# Given request
Your task is to repeat all of the material exactly.

# Record extracts
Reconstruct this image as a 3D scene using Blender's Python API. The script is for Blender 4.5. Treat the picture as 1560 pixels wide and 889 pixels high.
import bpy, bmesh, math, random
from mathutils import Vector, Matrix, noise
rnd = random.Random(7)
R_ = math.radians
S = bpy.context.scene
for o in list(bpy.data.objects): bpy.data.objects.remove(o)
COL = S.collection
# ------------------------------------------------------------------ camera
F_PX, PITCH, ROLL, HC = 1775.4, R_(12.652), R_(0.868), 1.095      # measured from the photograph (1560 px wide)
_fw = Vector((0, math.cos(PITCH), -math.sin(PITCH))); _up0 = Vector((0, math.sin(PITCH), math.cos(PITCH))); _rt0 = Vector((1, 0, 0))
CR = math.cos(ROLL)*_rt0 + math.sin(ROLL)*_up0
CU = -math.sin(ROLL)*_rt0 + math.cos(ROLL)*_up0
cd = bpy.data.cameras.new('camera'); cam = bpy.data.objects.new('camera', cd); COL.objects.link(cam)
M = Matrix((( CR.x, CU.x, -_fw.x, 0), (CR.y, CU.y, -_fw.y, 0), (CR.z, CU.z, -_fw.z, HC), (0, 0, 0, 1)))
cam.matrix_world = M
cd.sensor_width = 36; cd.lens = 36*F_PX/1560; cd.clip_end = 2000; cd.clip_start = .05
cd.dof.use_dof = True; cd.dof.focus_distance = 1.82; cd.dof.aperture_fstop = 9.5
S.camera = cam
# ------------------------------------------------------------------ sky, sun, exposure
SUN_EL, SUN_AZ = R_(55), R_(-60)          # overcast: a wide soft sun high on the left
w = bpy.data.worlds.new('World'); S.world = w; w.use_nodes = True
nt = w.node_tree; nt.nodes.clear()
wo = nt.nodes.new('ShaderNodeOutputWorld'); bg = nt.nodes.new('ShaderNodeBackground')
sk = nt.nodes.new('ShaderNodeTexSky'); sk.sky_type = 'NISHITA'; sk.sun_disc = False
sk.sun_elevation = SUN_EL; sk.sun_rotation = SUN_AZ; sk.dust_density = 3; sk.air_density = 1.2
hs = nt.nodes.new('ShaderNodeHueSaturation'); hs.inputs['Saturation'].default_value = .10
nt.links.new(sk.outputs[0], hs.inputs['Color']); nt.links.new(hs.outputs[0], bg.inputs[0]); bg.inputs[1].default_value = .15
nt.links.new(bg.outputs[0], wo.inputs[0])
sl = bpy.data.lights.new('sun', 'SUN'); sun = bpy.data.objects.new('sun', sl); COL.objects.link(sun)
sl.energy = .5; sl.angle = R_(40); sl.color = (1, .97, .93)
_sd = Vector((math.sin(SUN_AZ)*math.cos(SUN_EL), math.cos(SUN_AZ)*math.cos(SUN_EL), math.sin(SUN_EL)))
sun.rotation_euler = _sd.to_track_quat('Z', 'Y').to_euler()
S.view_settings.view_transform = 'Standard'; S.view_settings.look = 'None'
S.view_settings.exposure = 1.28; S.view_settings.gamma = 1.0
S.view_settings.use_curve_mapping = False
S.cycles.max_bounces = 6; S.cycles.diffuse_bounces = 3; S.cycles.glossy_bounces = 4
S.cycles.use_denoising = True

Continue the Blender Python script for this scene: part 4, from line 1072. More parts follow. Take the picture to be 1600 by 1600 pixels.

# Written solution
Reconstruct this image as a 3D scene using Blender's Python API. The script is for Blender 4.5. Treat the picture as 1560 pixels wide and 889 pixels high.
import bpy, bmesh, math, random
from mathutils import Vector, Matrix, noise
rnd = random.Random(7)
R_ = math.radians
S = bpy.context.scene
for o in list(bpy.data.objects): bpy.data.objects.remove(o)
COL = S.collection
# ------------------------------------------------------------------ camera
F_PX, PITCH, ROLL, HC = 1775.4, R_(12.652), R_(0.868), 1.095      # measured from the photograph (1560 px wide)
_fw = Vector((0, math.cos(PITCH), -math.sin(PITCH))); _up0 = Vector((0, math.sin(PITCH), math.cos(PITCH))); _rt0 = Vector((1, 0, 0))
CR = math.cos(ROLL)*_rt0 + math.sin(ROLL)*_up0
CU = -math.sin(ROLL)*_rt0 + math.cos(ROLL)*_up0
cd = bpy.data.cameras.new('camera'); cam = bpy.data.objects.new('camera', cd); COL.objects.link(cam)
M = Matrix((( CR.x, CU.x, -_fw.x, 0), (CR.y, CU.y, -_fw.y, 0), (CR.z, CU.z, -_fw.z, HC), (0, 0, 0, 1)))
cam.matrix_world = M
cd.sensor_width = 36; cd.lens = 36*F_PX/1560; cd.clip_end = 2000; cd.clip_start = .05
cd.dof.use_dof = True; cd.dof.focus_distance = 1.82; cd.dof.aperture_fstop = 9.5
S.camera = cam
# ------------------------------------------------------------------ sky, sun, exposure
SUN_EL, SUN_AZ = R_(55), R_(-60)          # overcast: a wide soft sun high on the left
w = bpy.data.worlds.new('World'); S.world = w; w.use_nodes = True
nt = w.node_tree; nt.nodes.clear()
wo = nt.nodes.new('ShaderNodeOutputWorld'); bg = nt.nodes.new('ShaderNodeBackground')
sk = nt.nodes.new('ShaderNodeTexSky'); sk.sky_type = 'NISHITA'; sk.sun_disc = False
sk.sun_elevation = SUN_EL; sk.sun_rotation = SUN_AZ; sk.dust_density = 3; sk.air_density = 1.2
hs = nt.nodes.new('ShaderNodeHueSaturation'); hs.inputs['Saturation'].default_value = .10
nt.links.new(sk.outputs[0], hs.inputs['Color']); nt.links.new(hs.outputs[0], bg.inputs[0]); bg.inputs[1].default_value = .15
nt.links.new(bg.outputs[0], wo.inputs[0])
sl = bpy.data.lights.new('sun', 'SUN'); sun = bpy.data.objects.new('sun', sl); COL.objects.link(sun)
sl.energy = .5; sl.angle = R_(40); sl.color = (1, .97, .93)
_sd = Vector((math.sin(SUN_AZ)*math.cos(SUN_EL), math.cos(SUN_AZ)*math.cos(SUN_EL), math.sin(SUN_EL)))
sun.rotation_euler = _sd.to_track_quat('Z', 'Y').to_euler()
S.view_settings.view_transform = 'Standard'; S.view_settings.look = 'None'
S.view_settings.exposure = 1.28; S.view_settings.gamma = 1.0
S.view_settings.use_curve_mapping = False
S.cycles.max_bounces = 6; S.cycles.diffuse_bounces = 3; S.cycles.glossy_bounces = 4
S.cycles.use_denoising = True

Continue the Blender Python script for this scene: part 4, from line 1072. More parts follow. Take the picture to be 1600 by 1600 pixels.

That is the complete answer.